Tuesday, December 16, 2008

Gold and the weakening dollar

Anybody else notice the weakness of the dollar versus the euro? From 1.25 to 1.37, and it took all of a couple weeks.

And it started with the backwardation of gold, where future prices were less than spot prices.

Which means there was so much mistrust in the system, that physical gold buyers would not relinquish there gold, and sell it at spot and buy it in the futures market at a lower price, for delivery in 30 days because they wanted to own what they had. What happen to the Central Banks that are always hitting these bids?

And now, apparently they don't trust the dollar either. And gold's backwardation signaled the directional change of the currency.

Now the oil producing nations, are seeing the price of oil go down, while the value of the currency it is priced in, goes down also. It couldn't happen to a nicer bunch!

Remember back on September 17 when gold ramped $88?

Why did gold and silver drop? There wasn't selling in ETF's.

It was massive selling in the futures markets by banks attempting to suppress prices.

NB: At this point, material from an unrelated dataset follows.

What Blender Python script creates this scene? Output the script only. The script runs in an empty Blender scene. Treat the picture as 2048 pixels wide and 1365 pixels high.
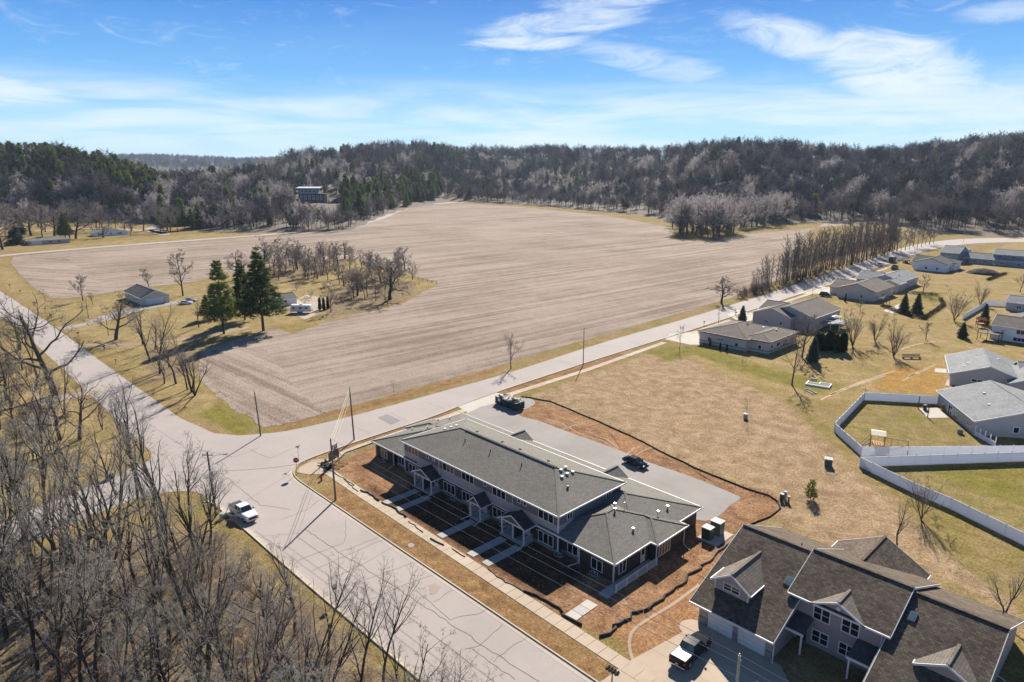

It was a Central Banker's worst fear-real money!

Now that the backwardation story is over, the phony futures can trade on their own whims. But at least our Government is leading the race in devaluing the currency first! Which was signaled by the backwardation of gold, which signals mistrust.

So I suppose that's why gold is going up. Because it's money! But we see the tracks of those who didn't want that to happen.

So maybe it's time for these Central Bankers to try and game the gold and dollar market again before Ben cuts rates. It's time to make the natives believe in fiat money again!

In any event, in a few more hours we'll see how much the market trusts the gang from Goldman!

And maybe the market should learn a lesson from them. If you trade with a counterparty, trade with the one that trades opposite Goldman. Because if that counterparty has problems, our Government will be sure that Goldman gets paid. Just ask AIG!

Even if they have to lend them money at 1% over 1 month LIBOR and take $39.3 billion of worthless securities to do it!